**Data shown**.
===

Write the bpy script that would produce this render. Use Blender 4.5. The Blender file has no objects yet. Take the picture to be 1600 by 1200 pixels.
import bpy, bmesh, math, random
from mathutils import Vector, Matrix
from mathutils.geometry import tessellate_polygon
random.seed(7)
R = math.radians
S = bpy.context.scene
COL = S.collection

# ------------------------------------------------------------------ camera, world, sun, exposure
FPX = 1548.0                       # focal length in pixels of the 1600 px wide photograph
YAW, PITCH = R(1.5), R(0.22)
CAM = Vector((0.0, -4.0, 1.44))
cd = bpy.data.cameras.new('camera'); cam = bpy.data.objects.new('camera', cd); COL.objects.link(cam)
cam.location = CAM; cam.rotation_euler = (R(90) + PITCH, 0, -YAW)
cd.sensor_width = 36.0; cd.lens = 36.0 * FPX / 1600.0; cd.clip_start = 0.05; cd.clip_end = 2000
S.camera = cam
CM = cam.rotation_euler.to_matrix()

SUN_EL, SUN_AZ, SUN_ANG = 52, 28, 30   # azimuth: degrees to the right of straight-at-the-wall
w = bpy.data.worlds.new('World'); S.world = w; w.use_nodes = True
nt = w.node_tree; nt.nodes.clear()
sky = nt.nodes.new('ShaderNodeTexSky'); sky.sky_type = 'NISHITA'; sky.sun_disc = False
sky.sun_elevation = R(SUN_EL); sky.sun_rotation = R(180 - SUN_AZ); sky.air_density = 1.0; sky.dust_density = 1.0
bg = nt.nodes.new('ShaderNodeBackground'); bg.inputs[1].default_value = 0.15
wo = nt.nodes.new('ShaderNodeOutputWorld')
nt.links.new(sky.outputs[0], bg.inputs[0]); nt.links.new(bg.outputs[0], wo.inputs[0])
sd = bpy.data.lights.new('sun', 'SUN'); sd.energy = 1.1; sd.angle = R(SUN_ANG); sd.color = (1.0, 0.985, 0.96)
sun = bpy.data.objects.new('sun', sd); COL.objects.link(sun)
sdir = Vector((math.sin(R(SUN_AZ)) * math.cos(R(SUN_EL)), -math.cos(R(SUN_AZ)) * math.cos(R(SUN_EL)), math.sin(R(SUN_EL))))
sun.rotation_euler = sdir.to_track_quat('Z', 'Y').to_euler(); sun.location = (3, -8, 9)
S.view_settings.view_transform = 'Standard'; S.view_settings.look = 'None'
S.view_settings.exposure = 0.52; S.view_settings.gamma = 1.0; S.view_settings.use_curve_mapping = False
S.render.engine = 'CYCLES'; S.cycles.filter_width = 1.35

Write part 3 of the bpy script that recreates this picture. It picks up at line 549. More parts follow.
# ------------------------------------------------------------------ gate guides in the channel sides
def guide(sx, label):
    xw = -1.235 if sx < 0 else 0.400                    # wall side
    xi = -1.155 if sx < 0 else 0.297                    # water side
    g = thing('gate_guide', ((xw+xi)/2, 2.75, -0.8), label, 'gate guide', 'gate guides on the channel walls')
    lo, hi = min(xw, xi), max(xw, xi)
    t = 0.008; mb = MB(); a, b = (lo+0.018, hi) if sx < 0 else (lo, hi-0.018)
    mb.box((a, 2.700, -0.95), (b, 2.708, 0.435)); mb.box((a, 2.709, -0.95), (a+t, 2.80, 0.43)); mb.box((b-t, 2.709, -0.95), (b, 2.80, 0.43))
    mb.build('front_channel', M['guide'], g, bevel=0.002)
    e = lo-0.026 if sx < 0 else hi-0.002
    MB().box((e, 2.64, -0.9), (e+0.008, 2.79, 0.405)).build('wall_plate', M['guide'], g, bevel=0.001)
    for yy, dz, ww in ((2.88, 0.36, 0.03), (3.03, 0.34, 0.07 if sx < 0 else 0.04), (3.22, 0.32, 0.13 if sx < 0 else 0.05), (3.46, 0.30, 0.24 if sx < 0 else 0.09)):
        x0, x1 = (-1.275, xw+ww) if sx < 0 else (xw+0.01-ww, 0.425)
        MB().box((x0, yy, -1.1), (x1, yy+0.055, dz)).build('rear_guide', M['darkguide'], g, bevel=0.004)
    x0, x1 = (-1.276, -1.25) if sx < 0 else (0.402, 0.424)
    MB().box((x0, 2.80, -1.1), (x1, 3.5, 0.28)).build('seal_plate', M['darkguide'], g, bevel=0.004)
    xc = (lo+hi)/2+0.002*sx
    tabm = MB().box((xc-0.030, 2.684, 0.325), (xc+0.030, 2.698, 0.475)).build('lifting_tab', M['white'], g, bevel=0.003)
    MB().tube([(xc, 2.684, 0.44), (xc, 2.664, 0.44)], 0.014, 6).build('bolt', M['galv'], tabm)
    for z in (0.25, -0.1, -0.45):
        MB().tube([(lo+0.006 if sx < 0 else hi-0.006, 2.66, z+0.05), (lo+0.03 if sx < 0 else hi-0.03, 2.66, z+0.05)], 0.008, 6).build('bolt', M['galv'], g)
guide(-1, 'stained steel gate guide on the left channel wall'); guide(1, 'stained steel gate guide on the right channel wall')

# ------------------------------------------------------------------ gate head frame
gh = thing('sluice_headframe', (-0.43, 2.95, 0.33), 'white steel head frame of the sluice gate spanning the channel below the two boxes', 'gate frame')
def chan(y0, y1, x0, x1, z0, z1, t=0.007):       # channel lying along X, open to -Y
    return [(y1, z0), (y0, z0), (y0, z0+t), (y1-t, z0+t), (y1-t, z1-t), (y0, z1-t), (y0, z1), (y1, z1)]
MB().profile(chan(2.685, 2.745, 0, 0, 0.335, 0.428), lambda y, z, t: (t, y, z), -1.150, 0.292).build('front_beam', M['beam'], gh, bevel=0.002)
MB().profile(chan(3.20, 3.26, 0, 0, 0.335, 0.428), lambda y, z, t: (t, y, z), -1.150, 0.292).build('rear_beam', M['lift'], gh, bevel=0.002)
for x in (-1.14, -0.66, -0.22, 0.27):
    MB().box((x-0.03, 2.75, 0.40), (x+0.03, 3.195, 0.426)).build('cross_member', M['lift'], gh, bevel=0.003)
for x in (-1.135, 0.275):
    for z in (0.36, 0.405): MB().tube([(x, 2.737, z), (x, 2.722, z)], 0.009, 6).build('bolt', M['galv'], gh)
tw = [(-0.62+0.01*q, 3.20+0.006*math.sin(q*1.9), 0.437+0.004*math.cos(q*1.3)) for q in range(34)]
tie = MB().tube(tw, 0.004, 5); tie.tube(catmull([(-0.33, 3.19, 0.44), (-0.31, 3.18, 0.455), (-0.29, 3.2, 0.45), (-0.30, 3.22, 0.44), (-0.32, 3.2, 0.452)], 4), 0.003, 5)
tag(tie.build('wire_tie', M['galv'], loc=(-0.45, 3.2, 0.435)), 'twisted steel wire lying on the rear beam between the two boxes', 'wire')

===

**What is expected**. Isolate the lines that hold the word "this" and copy all of them.

**Written response**.
Write the bpy script that would produce this render. Use Blender 4.5. The Blender file has no objects yet. Take the picture to be 1600 by 1200 pixels.
Write part 3 of the bpy script that recreates this picture. It picks up at line 549. More parts follow.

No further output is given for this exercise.